Ways to avoid a mortgage shortfall

Calculate the numbers before you sell

You should calculate the number before you sell your house. Work out what you expect to sell for, and how much you owe on your mortgage.

Prepare for a worst-case scenario. Also, factor in legal fees and estate agent costs. This can stop you from going down an avenue that leads to a shortfall.

Wait (if you can)

The housing market in the UK has a great track record. It often improves year-on-year.

If there’s been a recent downturn, this will probably correct itself. The longer you wait, the more equity you build in your house.

And the more time there is for the property prices to go up.

Pay a larger deposit when you first buy

A larger deposit on your house reduces the likelihood of a mortgage shortfall.

This is because there’s a larger gap between the equity you’ve built up and the amount you owe.

A minimum 10% deposit is a smart idea. And if you can do more, then do.

Put your best foot forward during the selling process.

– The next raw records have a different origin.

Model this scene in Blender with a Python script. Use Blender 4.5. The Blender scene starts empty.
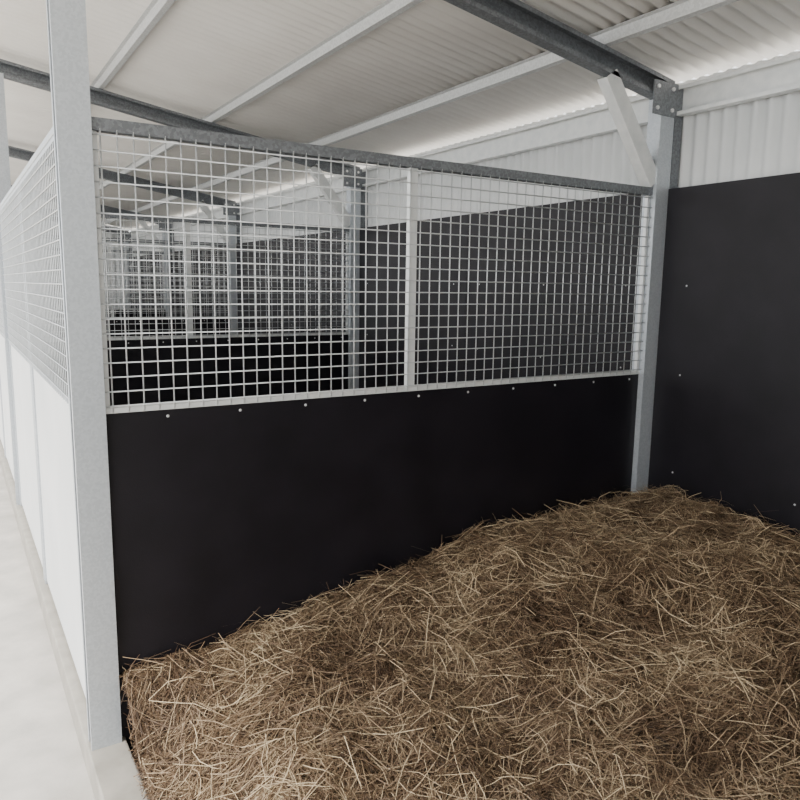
import bpy, math, random
import numpy as np
from mathutils import Matrix, Vector, noise
random.seed(3); rng=np.random.default_rng(5)
S=bpy.context.scene
# ------------------------------------------------------------------ layout (metres)
XF=0.43; XB=3.15          # stall front / inside face of back lining
Y0=2.54; PITCH=3.27       # partition line, bay spacing
YL=[Y0-PITCH,Y0,Y0+PITCH,Y0+2*PITCH,Y0+3*PITCH]
YMIN=Y0-2*PITCH; YMAX=Y0+4*PITCH
A=0.16
def zr(x): return 2.54+A*(3.146-x)     # rafter underside
ZT=2.125; ZM=1.185

# ------------------------------------------------------------------ materials
def newmat(n):
    m=bpy.data.materials.new(n); m.use_nodes=True
    nt=m.node_tree; b=nt.nodes['Principled BSDF']; return m,nt,b
def N(nt,t,**k):
    n=nt.nodes.new(t)
    for a,v in k.items(): setattr(n,a,v)
    return n
def noisy(name,c1,c2,scale=8,rough=.6,metal=0,bump=.1,bscale=60,detail=6,stretch=None,spec=None,kind='noise',dist=0.002):
    m,nt,b=newmat(name)
    tc=N(nt,'ShaderNodeTexCoord'); mp=N(nt,'ShaderNodeMapping')
    nt.links.new(tc.outputs['Object'],mp.inputs['Vector'])
    if stretch: mp.inputs['Scale'].default_value=stretch
    if kind=='voronoi':
        t=N(nt,'ShaderNodeTexVoronoi'); out=t.outputs['Color']
    else:
        t=N(nt,'ShaderNodeTexNoise'); t.inputs['Detail'].default_value=detail; out=t.outputs['Fac']
    t.inputs['Scale'].default_value=scale
    nt.links.new(mp.outputs['Vector'],t.inputs['Vector'])
    r=N(nt,'ShaderNodeValToRGB')
    r.color_ramp.elements[0].color=(*c1,1); r.color_ramp.elements[1].color=(*c2,1)
    r.color_ramp.elements[0].position=.3; r.color_ramp.elements[1].position=.7
    nt.links.new(out,r.inputs['Fac']); nt.links.new(r.outputs['Color'],b.inputs['Base Color'])
    b.inputs['Roughness'].default_value=rough; b.inputs['Metallic'].default_value=metal
    if spec is not None: b.inputs['Specular IOR Level'].default_value=spec
    if bump:
        n2=N(nt,'ShaderNodeTexNoise'); n2.inputs['Scale'].default_value=bscale; n2.inputs['Detail'].default_value=4
        nt.links.new(tc.outputs['Object'],n2.inputs['Vector'])
        bp=N(nt,'ShaderNodeBump'); bp.inputs['Strength'].default_value=bump; bp.inputs['Distance'].default_value=dist
        nt.links.new(n2.outputs['Fac'],bp.inputs['Height']); nt.links.new(bp.outputs['Normal'],b.inputs['Normal'])
    return m
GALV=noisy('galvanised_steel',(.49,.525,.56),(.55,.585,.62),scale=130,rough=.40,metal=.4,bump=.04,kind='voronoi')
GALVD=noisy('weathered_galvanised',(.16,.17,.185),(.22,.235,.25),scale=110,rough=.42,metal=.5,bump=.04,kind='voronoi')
PURL=noisy('purlin_zinc',(.50,.51,.51),(.58,.59,.59),scale=110,rough=.45,metal=.3,bump=.03,kind='voronoi')
WIRE=noisy('mesh_wire_zinc',(.52,.54,.55),(.66,.68,.69),scale=30,rough=.4,metal=.35,bump=0)
STILE=noisy('bright_zinc',(.66,.68,.68),(.78,.79,.78),scale=20,rough=.45,metal=.25,bump=0)
RUBBER=noisy('black_rubber_board',(.0065,.0056,.0078),(.0115,.010,.0135),scale=5,rough=.46,bump=.35,bscale=220,spec=.28)
ROOF=noisy('white_roof_sheet',(.80,.775,.74),(.88,.86,.825),scale=2.5,rough=.55,bump=.03)
WALLC=noisy('pale_wall_sheet',(.76,.78,.78),(.86,.87,.87),scale=2.5,rough=.5,bump=.03)
CONC=noisy('concrete_floor',(.40,.38,.35),(.55,.52,.48),scale=6,rough=.9,bump=.4,bscale=90)
SILL=noisy('dusty_sill_steel',(.32,.30,.26),(.44,.41,.36),scale=9,rough=.6,metal=.1,bump=.2)
GROUND=noisy('pale_gravel_yard',(.48,.46,.42),(.66,.63,.59),scale=12,rough=.95,bump=.6,bscale=60)
SCREW=noisy('screw_head_zinc',(.65,.65,.65),(.8,.8,.8),scale=20,rough=.35,metal=.4,bump=0)
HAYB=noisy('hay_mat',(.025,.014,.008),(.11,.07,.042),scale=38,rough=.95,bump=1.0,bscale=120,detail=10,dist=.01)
def haymat():
    m,nt,b=newmat('hay_strands')
    at=N(nt,'ShaderNodeAttribute'); at.attribute_name='tone'
    r=N(nt,'ShaderNodeValToRGB'); e=r.color_ramp.elements
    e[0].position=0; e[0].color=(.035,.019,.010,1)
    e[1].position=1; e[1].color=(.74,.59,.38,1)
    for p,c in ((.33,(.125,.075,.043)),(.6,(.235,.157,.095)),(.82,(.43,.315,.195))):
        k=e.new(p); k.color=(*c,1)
    nt.links.new(at.outputs['Fac'],r.inputs['Fac']); nt.links.new(r.outputs['Color'],b.inputs['Base Color'])
    b.inputs['Roughness'].default_value=.55; b.inputs['Specular IOR Level'].default_value=.35
    return m
HAY=haymat()

# ------------------------------------------------------------------ mesh helpers
class MB:
    def __init__(s): s.v=[]; s.f=[]
    def box(s,x0,x1,y0,y1,z0,z1):
        o=len(s.v); s.v+=[(x,y,z) for x in (x0,x1) for y in (y0,y1) for z in (z0,z1)]
        s.f+=[tuple(o+i for i in q) for q in ((0,1,3,2),(4,6,7,5),(0,4,5,1),(2,3,7,6),(0,2,6,4),(1,5,7,3))]
        return s
    def sweep(s,prof,a,b,u,w):
        """closed profile [(pu,pw)] swept from a to b, axes u,w"""
        o=len(s.v); n=len(prof); a=Vector(a); b=Vector(b); u=Vector(u); w=Vector(w)
        for c in (a,b):
            for p in prof: s.v.append(tuple(c+u*p[0]+w*p[1]))
        for i in range(n):
            j=(i+1)%n; s.f.append((o+i,o+j,o+n+j,o+n+i))
        s.f.append(tuple(o+i for i in reversed(range(n)))); s.f.append(tuple(o+n+i for i in range(n)))
        return s
    def rod(s,a,b,r,n=6):
        a=Vector(a); b=Vector(b); d=(b-a).normalized(); u=d.orthogonal().normalized(); w=d.cross(u)
        return s.sweep([(r*math.cos(2*math.pi*i/n),r*math.sin(2*math.pi*i/n)) for i in range(n)],a,b,u,w)
    def dome(s,c,nrm,r,h):
        c=Vector(c); nrm=Vector(nrm); u=nrm.orthogonal().normalized(); w=nrm.cross(u); o=len(s.v); n=10
        for rr,hh in ((1,0),(.95,.5),(.6,.9)):
            for i in range(n):
                t=2*math.pi*i/n; s.v.append(tuple(c+u*r*rr*math.cos(t)+w*r*rr*math.sin(t)+nrm*h*hh))
        s.v.append(tuple(c+nrm*h))
        for k in range(2):
            for i in range(n):
                j=(i+1)%n; s.f.append((o+k*n+i,o+k*n+j,o+k*n+n+j,o+k*n+n+i))
        for i in range(n): s.f.append((o+2*n+i,o+2*n+(i+1)%n,o+3*n))
        return s
    def make(s,name,mat,parent=None,bevel=0,smooth=False):
        me=bpy.data.meshes.new(name); me.from_pydata(s.v,[],s.f); me.update()
        o=bpy.data.objects.new(name,me); S.collection.objects.link(o); me.materials.append(mat)
        if parent: o.parent=parent
        import bmesh
        bm=bmesh.new(); bm.from_mesh(me); bmesh.ops.recalc_face_normals(bm,faces=bm.faces); bm.to_mesh(me); bm.free()
        if smooth:
            for p in me.polygons: p.use_smooth=True
        if bevel:
            m=o.modifiers.new('bevel','BEVEL'); m.width=bevel; m.segments=2; m.limit_method='ANGLE'
        return o
def empty(name):
    e=bpy.data.objects.new(name,None); S.collection.objects.link(e); return e
def cprof(w,h,lip,t):
    """C section: web on +u side, open on -u; u in [-w/2,w/2], w in [0,h]"""
    a=-w/2;b=w/2
    return [(a,0),(b,0),(b,h),(a,h),(a,h-lip),(a+t,h-lip),(a+t,h-t),(b-t,h-t),(b-t,t),(a+t,t),(a+t,lip),(a,lip)]

# ------------------------------------------------------------------ ground & floor
m=MB(); m.box(-.6,3.4,YMIN-.1,YMAX+.1,-.22,-.12); m.make('floor',CONC)
m=MB(); m.box(-30,30,-30,45,-.42,-.22); m.make('ground_yard',GROUND)

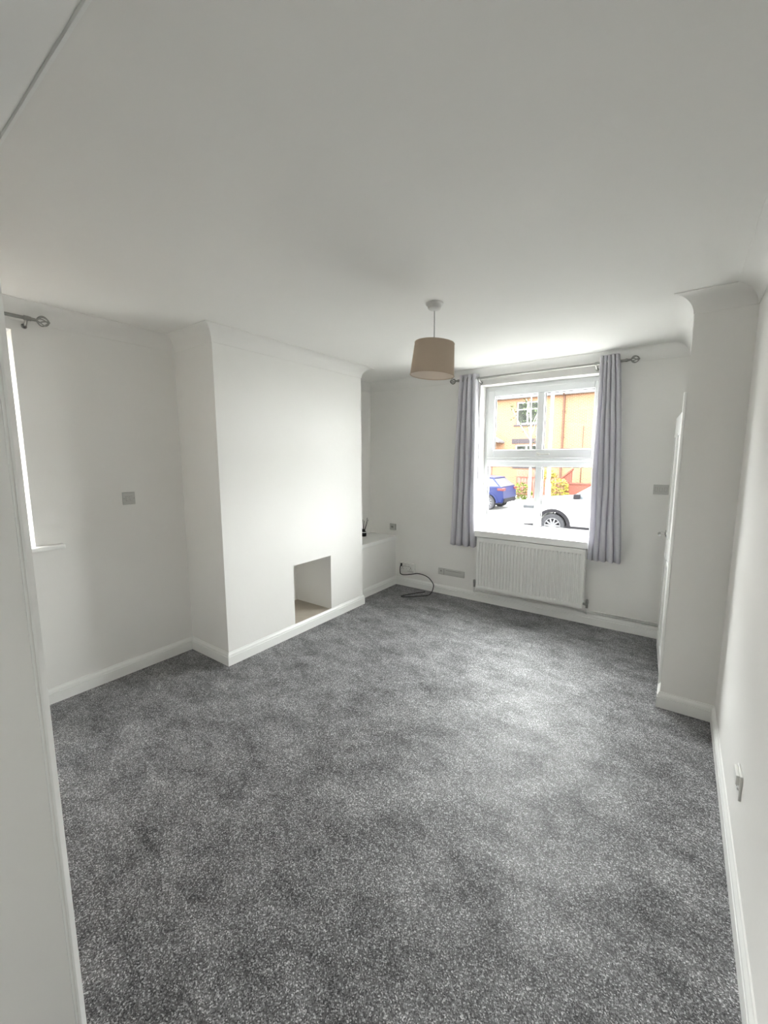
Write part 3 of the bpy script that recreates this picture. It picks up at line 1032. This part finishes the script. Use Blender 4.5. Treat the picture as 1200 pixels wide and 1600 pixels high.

You should get the best value possible when selling your house, including:

The more you sell for, the less likely you will get a shortfall.

Will a mortgage shortfall stop me from getting another mortgage?

Not if you pay it off. It should make no difference once you’ve paid it off.

Other lenders will view you negatively if you’ve failed to pay off a shortfall.

If you’re in the middle of a payment plan, then a new lender could be reluctant to lend until this is finished.

Otherwise, it’s more likely you’ll miss one of your payments.